When Robin is cursed by a mysterious magician who believes he knows the location of a certain powerful item, he’s forced to ask Edwin for help. However, having just met Edwin and having just been told of magic’s existence at his new position at the Home Office, Sir Blyth is wary—not only because his predecessor has suddenly disappeared, but because magic has caused him more pain than pleasure thus far.

Magic is a tricky thing to handle, especially for characters like poor Edwin—who’s limited in conjuring abilities (though in knowledge, he is quite the wiz). Yet, Marske creates a believable world of magicians and wonders. No wands needed here. The technique Marske adopts is called “cradling” where the castor moves his fingers about (perhaps akin to sign language) and magic flows through. However, there is a limit to each magicians’ amount of power, and once used up, they must recharge. This factor comes up in the book like a nagging and niggling bell: you’d better remember it as the plot progresses. 

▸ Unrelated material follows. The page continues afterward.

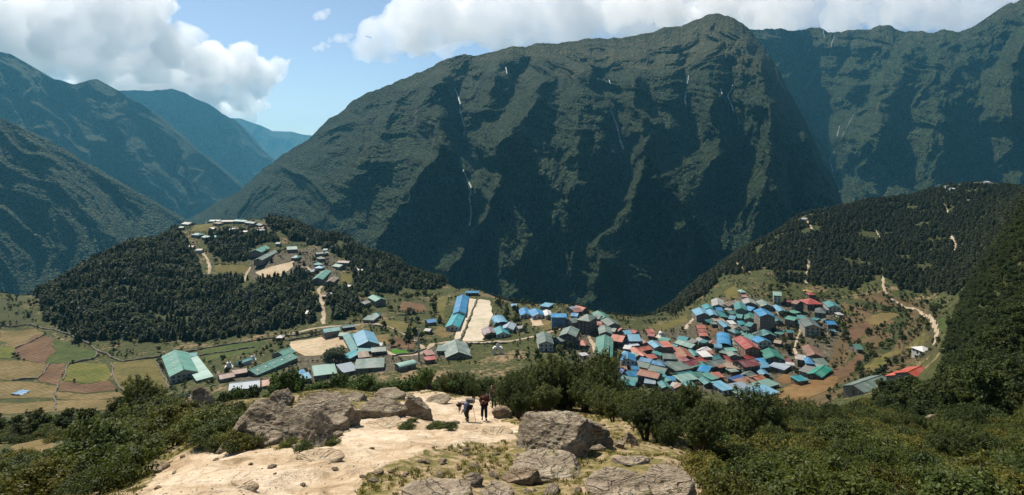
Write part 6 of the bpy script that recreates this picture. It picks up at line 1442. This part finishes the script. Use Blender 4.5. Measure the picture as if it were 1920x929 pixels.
def fingers(J, E, s, wrist, d, side):
    """palm and five unequal fingers continuing from the wrist along d; side: thumb direction"""
    w = np.array(wrist); d = np.array(d, float); d /= np.linalg.norm(d); t = np.array(side, float); t -= d * (t @ d); t /= np.linalg.norm(t); c = np.cross(d, t)
    palm = w + d * .055; J[s + 'palm'] = (*palm, .034); E.append([s + 'wrist', s + 'palm'])
    for k, (off, ln) in enumerate(((.030, .065), (.011, .078), (-.010, .072), (-.030, .055))):
        a = palm + t * off + d * .035; b = a + d * ln * .5 - c * .012; e = a + d * ln * .85 - c * .035
        for nm, p, r in (('a', a, .0105), ('b', b, .0095), ('c', e, .008)): J[f'{s}f{k}{nm}'] = (*p, r)
        E.append([s + 'palm', f'{s}f{k}a', f'{s}f{k}b', f'{s}f{k}c'])
    a = w + d * .03 + t * .034; b = a + t * .026 + d * .028; J[s + 'ta'] = (*a, .013); J[s + 'tb'] = (*b, .010); E.append([s + 'palm', s + 'ta', s + 'tb'])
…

Like any good society thinking it knows what’s best, the magical world is a hierarchy—those with the most power on the top. In the Courcey family, this is prominently clear. Edwin (who struggles with even using a beginner’s cradling string) is on the lowest rung, whereas his brother, Walter, is as close to the top as Merlin. Ring-a-ding-ding! Here, Marske delves into Edwin’s (or “Win” as his family teasingly calls him) psyche. Why is he such a loner, a man who spends his time with books and away from the family estate of Penhallick? Simple: Walt’s a bully. And like all bullies, magical or not, he takes pleasure in showing (more like shoving) his power, physically and verbally. Win’s childhood trauma holds great significance; it not only tells the reader why he acts like he does at the beginning, but it allows the narrative to move forward,  by tying in Sir Blyth’s sympathy as the two grow closer and work to stop the curse as it inches, painfully across Robin’s arms.

It’s the good Sir who falls first—in love, not defeat that is. Robin sees how Edwin’s treated by his sister and brother (their jokes and hurtful games). Later, however, he experiences Edwin without his walls, his layers of stoicism and emotional distance used in self-defense, self-preservation—like when they are in the Penhallick library together. To the magicless man, Edwin is, well, magical. “A delicate, turbulent, Turner-sketch attractiveness.” 

With other queer works like Emily Tesh’s fantastic novella, Silver in the Wood, the attraction between the two protagonists is subtle, light, and shy. Tesh, for example, is much more delicate in depicting the care, the friendship, the love that blossoms as the pages unfold. There are no four-page sex scenes. A gentle kiss, a lingering look maybe. That side of queer relationships is as important to depict as much as the carnal side. If A Marvellous Light lacks anything, it is this. Of course, we also have to consider that Markse’s book is set during the era that saw Oscar Wilde imprisoned for “gross indecency” (which is even mentioned at one point). This, one supposes, is to heighten the tension surrounding what the twosome gets up to (three times to be exact, all very colorfully depicted). There are tender moments as when the two are in the library or in the car going off to investigate Robin’s curse by visiting Sutton Cottage. But light cast here by Marske is more a roaring fire than a tender candle. Love is ferocious; it is what keeps Robin and Edwin together, strengthening both of them equally as they explore their feelings and incoming magical threats.

All things considered, A Marvellous Light is a fun and invigorating read. Full of magic, mayhem, and male-male love. Like Schwab and Tesh, Freya Marske explores two male characters as they navigate a fantastic (and dangerous) world of magic. They laugh, they love, they live. Robin’s and Edwin’s journey isn’t over yet. A sequel glows on the horizon. But here, a queer relationship stays strong and hints at hope for something more than just secret sex. A Marvellous Light flavors a genre that’s been over seasoned with the hero rescuing damsel trope. Marske gives voice to a charming and unexpected narrative that will leave its impression in the heart and in the canon.